Sytuacja, w której znalazła się liga NBA, mało komu odpowiada. Większość zawodników tęskni za fanami i chciałoby wrócić do gry, lecz zdają sobie sprawę z tego, że to aktualnie niemożliwe. Tomas Satoransky, nie ukrywa, że wolałby, aby liga zakończyła rozgrywki, a on miał możliwość powrotu do domu.
Zawodnik Chicago Bulls wyraził swoje niezadowolenie, gdyż nie może on wrócić do swojego domu w Czechach. Większość klubów w Europie wyraziło zgodę na powroty swoich zawodników do swoich krajów, lecz nieco inaczej sytuacja prezentuje się za oceanem. Aktualnie Staoransky nie może wraz z rodziną powrócić do Europy.
28-latek stwierdził, że liga prawdopodobnie zostanie odwołana, więc tym bardziej jest nie zadowolony z przymusu pozostania w USA.
– Wcale nie jest przyjemnie tu zostać i obserwować, jak właściciele starają się zakończyć sezon, by nie stracić zbyt wiele pieniędzy. Ja z żoną i córką chcielibyśmy wyjechać do Czech. Widzę, że sezon zostanie odwołany, ale to nie zależy od mnie – powiedział Satoransky.

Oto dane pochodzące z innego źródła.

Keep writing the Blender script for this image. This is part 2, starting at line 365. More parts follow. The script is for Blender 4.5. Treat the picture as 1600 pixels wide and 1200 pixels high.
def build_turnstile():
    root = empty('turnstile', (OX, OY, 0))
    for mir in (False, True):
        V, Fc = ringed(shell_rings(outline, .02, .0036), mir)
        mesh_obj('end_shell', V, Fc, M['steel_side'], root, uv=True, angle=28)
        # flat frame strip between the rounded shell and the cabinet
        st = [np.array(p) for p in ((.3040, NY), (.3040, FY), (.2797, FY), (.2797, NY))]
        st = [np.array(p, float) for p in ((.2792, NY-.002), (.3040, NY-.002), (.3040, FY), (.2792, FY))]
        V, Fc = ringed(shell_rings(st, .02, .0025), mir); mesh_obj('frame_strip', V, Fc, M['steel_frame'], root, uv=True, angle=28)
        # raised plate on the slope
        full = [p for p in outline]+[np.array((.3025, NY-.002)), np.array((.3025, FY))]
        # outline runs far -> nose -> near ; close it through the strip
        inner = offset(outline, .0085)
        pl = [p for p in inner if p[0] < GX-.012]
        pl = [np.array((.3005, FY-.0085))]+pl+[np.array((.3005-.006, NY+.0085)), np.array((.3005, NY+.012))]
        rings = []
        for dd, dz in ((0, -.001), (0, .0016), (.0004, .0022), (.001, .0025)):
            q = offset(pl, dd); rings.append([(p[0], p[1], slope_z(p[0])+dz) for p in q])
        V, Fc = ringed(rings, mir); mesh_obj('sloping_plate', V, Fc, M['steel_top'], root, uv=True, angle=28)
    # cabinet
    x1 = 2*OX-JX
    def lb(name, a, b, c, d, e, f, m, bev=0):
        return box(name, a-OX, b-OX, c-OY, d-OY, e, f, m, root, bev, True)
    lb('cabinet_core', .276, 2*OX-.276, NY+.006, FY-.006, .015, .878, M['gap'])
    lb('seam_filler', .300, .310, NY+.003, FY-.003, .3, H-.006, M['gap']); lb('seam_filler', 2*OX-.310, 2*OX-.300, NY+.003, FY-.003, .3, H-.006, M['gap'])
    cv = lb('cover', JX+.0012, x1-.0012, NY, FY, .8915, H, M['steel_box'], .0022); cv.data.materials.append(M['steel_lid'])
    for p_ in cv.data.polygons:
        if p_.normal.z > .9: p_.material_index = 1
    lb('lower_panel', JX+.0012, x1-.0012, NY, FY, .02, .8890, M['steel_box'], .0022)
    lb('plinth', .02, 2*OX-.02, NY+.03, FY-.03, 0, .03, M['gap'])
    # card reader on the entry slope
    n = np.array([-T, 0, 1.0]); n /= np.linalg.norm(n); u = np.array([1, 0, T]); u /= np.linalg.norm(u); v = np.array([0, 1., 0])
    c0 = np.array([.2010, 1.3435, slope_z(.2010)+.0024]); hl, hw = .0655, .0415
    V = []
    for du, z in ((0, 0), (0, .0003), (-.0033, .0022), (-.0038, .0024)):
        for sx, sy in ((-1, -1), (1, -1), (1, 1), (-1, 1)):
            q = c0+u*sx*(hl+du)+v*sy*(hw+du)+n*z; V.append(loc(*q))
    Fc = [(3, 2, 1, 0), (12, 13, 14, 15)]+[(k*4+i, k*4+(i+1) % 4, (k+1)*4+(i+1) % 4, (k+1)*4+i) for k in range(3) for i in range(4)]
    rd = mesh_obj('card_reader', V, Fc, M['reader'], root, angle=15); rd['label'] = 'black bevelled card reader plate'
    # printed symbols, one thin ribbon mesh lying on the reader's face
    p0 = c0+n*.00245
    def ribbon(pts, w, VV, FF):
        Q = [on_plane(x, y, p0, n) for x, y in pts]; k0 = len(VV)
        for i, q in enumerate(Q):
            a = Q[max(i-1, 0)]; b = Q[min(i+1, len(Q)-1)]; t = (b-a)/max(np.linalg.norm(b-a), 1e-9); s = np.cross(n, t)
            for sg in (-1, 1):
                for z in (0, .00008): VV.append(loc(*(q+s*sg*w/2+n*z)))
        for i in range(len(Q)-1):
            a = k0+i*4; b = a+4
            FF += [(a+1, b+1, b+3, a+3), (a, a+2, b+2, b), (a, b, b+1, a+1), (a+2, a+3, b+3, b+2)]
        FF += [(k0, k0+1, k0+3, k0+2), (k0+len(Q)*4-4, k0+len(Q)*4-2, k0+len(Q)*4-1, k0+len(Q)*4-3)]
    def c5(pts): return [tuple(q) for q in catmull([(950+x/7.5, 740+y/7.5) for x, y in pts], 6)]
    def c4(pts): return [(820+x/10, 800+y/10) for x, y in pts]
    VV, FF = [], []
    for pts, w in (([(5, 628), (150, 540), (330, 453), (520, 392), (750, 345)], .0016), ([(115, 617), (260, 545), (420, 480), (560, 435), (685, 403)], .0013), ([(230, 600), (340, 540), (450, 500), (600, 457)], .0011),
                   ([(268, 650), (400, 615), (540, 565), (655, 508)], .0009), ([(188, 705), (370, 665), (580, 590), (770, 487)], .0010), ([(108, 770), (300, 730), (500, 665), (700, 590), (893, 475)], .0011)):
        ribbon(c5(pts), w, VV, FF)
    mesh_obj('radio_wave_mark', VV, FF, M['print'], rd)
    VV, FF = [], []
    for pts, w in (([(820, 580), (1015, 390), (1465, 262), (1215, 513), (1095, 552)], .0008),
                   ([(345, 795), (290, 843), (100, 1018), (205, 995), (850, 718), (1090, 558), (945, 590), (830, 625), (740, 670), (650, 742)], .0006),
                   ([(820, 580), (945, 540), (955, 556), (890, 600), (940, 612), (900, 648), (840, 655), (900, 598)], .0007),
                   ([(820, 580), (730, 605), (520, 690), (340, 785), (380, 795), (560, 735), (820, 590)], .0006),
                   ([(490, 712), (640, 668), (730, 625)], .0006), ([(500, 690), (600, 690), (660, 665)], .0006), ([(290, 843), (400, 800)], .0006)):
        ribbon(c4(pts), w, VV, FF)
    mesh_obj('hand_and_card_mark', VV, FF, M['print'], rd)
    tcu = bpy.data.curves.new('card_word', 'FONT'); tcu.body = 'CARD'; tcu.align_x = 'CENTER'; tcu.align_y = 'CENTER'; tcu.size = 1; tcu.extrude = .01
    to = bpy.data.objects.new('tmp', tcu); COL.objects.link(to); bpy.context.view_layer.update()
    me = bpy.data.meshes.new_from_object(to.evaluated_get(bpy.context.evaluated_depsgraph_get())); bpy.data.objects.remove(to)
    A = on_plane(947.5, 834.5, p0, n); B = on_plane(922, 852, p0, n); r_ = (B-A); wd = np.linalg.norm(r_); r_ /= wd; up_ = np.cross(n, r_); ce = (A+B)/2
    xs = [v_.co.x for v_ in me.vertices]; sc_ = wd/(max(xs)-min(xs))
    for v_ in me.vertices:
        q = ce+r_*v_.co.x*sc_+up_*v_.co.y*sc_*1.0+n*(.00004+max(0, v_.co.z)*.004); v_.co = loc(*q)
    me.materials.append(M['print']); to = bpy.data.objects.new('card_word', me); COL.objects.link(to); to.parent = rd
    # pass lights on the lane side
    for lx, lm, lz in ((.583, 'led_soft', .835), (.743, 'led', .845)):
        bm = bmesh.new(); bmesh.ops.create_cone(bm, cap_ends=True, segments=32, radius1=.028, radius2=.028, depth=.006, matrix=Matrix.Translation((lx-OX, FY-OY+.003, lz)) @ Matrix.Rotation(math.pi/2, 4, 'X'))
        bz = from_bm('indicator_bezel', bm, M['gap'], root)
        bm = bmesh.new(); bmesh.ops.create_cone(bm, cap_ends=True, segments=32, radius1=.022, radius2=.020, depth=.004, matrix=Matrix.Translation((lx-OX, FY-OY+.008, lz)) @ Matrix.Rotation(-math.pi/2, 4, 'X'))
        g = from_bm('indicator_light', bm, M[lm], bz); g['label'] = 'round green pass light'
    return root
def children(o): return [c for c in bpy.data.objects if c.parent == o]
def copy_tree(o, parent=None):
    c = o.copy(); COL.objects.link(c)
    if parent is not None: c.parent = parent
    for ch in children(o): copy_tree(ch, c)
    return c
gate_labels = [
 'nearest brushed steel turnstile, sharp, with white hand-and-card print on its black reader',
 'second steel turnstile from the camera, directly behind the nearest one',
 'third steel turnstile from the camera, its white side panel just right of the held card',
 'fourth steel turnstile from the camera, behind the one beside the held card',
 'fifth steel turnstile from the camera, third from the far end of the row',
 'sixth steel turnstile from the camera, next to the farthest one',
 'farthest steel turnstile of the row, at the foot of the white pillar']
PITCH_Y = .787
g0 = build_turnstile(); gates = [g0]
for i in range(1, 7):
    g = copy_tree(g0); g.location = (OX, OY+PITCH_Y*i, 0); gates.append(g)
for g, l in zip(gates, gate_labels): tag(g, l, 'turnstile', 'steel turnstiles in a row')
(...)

Po wykryciu koronawirusa u Rudy’ego Goberta liga została zawieszona. Swoje rozgrywki zawiesiły również NCAA, MLB, MLS, czy NHL. Zawodnicy NBA od kilku dni wysyłają wiadomości do swoich fanów, o których możecie przeczytać tutaj, aby nie tylko fani koszykówki, ale każdy obywatel stosował się do zaleceń specjalistów. Niestety jak możemy usłyszeć z ust Satoransky’ego, nie każdy chyba jest świadomy zagrożenia.
– Gdy spojrzę na zewnątrz, widzę, że jest o wiele inaczej niż w Czechach. Na pewno jest mniej osób, lecz wciąż sporo spaceruje z psami, wiele dzieci bawi się na placach zabaw. Czuje, że ludzie nadal nie biorą tego na poważnie – stwierdził zawodnik Bulls.
W podobnej sytuacji znajduje się Frank Ntilikina z New York Knicks, który nie może wrócić do Francji. Jak poinformował New York Post, Frank nie powinien na razie wracać do swojego kraju.